> **What to work on**
Output the lines below exactly, please, from the first line until the line with "R = math.radians", counting both.

> **Material provided**
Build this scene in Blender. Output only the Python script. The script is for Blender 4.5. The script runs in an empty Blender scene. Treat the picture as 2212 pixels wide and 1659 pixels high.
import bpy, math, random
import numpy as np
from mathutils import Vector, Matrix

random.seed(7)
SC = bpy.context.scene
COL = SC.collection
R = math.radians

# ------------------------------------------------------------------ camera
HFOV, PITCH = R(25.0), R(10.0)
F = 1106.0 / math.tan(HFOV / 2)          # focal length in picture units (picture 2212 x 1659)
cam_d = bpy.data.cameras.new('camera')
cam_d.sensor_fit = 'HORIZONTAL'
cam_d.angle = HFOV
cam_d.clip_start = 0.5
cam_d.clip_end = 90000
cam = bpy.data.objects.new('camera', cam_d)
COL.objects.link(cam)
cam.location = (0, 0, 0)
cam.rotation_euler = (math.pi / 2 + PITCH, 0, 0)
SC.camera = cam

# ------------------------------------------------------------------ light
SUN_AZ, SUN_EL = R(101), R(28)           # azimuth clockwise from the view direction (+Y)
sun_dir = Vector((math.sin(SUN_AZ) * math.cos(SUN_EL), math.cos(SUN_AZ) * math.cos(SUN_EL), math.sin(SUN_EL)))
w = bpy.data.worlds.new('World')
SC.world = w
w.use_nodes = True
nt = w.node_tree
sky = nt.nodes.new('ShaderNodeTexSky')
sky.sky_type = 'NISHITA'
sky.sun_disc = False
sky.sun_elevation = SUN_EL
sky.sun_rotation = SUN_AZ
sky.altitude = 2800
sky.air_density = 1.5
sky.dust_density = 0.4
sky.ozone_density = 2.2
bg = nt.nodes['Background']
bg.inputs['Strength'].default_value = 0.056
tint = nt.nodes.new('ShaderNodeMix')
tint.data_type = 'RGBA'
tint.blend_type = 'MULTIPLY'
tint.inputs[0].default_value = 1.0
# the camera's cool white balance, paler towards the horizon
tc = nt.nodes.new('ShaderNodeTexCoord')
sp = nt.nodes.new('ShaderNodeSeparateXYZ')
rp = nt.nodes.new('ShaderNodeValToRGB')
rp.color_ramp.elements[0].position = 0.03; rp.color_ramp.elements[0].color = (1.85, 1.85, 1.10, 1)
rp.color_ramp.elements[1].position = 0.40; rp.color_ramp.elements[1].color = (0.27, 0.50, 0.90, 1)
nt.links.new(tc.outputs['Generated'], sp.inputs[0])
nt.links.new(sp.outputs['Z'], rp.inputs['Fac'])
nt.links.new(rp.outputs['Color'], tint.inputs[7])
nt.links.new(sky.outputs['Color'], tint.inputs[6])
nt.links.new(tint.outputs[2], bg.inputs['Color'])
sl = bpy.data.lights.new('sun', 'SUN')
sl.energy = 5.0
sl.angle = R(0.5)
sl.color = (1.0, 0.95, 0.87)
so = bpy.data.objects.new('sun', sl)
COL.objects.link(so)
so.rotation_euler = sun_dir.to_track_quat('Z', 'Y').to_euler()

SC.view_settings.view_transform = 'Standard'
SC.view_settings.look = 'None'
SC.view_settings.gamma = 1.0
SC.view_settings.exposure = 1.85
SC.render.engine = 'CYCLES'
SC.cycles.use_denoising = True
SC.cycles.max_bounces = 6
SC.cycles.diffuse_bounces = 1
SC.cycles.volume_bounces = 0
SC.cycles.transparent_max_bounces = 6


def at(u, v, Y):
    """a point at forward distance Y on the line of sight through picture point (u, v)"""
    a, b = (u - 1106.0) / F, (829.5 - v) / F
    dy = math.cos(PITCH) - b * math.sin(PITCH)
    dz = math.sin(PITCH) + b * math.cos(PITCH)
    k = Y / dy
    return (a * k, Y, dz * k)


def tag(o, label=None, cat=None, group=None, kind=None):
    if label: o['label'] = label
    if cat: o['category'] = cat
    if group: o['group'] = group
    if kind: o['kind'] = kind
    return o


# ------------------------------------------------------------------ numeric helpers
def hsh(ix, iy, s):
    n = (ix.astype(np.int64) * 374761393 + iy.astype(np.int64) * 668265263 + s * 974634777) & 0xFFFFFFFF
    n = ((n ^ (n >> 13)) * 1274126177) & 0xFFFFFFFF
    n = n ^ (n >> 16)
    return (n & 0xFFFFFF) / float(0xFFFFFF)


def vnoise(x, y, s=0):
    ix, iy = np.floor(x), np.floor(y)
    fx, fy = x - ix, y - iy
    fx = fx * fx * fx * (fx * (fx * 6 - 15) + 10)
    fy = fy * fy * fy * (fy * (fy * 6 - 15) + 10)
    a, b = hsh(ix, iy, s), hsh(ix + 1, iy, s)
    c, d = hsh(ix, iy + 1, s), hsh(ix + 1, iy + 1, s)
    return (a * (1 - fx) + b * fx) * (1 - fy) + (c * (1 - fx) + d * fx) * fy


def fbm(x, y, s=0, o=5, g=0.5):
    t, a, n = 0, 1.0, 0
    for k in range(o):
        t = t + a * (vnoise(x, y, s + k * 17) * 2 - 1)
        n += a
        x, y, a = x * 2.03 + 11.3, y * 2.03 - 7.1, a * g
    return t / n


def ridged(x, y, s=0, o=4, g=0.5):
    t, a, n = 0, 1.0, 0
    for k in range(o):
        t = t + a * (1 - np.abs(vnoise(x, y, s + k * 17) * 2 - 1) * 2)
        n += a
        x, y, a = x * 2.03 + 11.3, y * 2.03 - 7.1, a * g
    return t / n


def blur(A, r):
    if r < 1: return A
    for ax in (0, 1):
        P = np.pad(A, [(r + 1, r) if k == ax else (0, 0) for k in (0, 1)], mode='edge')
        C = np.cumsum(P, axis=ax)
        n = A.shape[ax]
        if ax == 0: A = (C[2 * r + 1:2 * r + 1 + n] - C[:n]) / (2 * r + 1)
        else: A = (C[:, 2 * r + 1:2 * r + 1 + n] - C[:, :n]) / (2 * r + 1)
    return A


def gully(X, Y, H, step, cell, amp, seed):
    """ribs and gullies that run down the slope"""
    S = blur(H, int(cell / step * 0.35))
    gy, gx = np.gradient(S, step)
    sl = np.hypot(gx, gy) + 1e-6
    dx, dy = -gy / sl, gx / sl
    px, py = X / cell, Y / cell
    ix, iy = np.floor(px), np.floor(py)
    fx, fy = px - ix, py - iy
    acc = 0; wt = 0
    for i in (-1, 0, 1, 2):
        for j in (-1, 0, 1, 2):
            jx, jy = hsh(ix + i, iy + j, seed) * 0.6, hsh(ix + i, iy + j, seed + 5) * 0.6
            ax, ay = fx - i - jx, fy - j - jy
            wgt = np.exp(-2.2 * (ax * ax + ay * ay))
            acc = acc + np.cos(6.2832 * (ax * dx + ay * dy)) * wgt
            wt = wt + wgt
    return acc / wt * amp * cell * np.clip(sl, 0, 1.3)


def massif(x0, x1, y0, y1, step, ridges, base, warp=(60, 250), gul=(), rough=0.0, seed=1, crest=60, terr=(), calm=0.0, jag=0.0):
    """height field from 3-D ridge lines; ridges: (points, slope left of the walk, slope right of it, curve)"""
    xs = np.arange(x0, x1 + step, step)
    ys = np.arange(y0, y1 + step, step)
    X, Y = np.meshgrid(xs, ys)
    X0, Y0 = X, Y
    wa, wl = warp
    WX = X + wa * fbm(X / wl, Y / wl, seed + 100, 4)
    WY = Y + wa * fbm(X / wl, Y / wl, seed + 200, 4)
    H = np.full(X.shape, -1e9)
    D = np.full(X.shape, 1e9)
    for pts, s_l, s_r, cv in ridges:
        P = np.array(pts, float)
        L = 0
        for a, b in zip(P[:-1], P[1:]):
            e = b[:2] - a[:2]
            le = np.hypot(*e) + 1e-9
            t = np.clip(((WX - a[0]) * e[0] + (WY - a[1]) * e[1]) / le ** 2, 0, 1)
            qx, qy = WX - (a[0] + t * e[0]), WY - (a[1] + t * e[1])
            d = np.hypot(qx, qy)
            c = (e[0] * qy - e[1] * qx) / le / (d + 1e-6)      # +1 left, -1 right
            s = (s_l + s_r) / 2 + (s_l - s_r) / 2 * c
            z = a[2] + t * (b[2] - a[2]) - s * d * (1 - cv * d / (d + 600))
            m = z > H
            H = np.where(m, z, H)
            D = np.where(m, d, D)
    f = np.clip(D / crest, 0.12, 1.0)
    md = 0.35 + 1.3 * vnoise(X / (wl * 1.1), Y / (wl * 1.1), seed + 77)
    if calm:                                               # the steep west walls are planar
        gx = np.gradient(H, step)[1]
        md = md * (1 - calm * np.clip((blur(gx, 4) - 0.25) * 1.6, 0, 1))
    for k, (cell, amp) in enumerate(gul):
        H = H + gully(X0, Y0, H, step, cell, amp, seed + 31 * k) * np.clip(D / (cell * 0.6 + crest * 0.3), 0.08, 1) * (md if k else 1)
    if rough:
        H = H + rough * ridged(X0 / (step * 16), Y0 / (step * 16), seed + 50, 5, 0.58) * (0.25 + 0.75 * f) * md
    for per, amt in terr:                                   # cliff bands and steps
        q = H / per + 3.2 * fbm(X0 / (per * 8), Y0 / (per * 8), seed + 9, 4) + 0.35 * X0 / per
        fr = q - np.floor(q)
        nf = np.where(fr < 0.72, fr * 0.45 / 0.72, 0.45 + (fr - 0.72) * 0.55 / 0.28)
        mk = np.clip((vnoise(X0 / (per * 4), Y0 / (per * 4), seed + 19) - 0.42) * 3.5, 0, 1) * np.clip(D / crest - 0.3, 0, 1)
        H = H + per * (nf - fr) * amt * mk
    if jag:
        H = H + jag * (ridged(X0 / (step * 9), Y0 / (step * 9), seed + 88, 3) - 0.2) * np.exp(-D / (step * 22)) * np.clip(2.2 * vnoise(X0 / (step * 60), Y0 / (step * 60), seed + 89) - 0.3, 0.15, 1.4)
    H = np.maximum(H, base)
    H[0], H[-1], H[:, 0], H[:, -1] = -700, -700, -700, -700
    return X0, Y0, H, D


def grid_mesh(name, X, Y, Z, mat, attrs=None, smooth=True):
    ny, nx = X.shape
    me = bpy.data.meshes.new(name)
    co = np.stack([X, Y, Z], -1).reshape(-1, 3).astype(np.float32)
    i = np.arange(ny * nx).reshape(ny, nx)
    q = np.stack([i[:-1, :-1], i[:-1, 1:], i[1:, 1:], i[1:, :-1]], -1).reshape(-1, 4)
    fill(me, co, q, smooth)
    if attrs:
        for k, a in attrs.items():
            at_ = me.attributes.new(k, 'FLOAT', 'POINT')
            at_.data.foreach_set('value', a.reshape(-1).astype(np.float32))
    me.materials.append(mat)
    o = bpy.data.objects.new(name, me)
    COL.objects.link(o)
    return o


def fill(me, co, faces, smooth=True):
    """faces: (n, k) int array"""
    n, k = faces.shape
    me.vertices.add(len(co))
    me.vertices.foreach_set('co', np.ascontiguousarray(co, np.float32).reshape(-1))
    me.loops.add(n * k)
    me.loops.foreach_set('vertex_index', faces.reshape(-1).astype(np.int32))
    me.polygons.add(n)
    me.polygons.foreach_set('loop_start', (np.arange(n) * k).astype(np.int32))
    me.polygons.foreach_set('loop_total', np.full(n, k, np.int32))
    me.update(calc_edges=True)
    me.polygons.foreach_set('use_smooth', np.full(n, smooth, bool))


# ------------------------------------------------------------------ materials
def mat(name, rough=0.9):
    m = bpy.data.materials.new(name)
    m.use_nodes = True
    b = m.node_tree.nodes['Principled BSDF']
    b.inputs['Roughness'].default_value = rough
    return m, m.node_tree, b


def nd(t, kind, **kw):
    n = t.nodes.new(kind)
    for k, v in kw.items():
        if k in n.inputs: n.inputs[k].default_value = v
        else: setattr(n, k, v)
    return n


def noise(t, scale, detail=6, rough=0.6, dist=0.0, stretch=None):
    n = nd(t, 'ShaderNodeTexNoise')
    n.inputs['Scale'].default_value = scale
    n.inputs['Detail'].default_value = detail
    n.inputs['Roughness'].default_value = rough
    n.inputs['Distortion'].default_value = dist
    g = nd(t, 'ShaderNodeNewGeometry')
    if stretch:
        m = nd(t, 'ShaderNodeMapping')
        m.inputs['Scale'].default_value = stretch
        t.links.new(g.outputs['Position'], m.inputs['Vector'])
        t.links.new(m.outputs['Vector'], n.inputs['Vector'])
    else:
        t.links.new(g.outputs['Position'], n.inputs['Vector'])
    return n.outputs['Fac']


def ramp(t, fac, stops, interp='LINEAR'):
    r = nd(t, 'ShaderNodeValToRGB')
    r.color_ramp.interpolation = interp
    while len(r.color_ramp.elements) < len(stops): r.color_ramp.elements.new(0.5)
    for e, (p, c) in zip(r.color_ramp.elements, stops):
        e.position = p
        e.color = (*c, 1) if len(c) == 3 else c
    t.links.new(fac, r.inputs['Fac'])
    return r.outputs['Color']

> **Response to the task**
Build this scene in Blender. Output only the Python script. The script is for Blender 4.5. The script runs in an empty Blender scene. Treat the picture as 2212 pixels wide and 1659 pixels high.
import bpy, math, random
import numpy as np
from mathutils import Vector, Matrix

random.seed(7)
SC = bpy.context.scene
COL = SC.collection
R = math.radians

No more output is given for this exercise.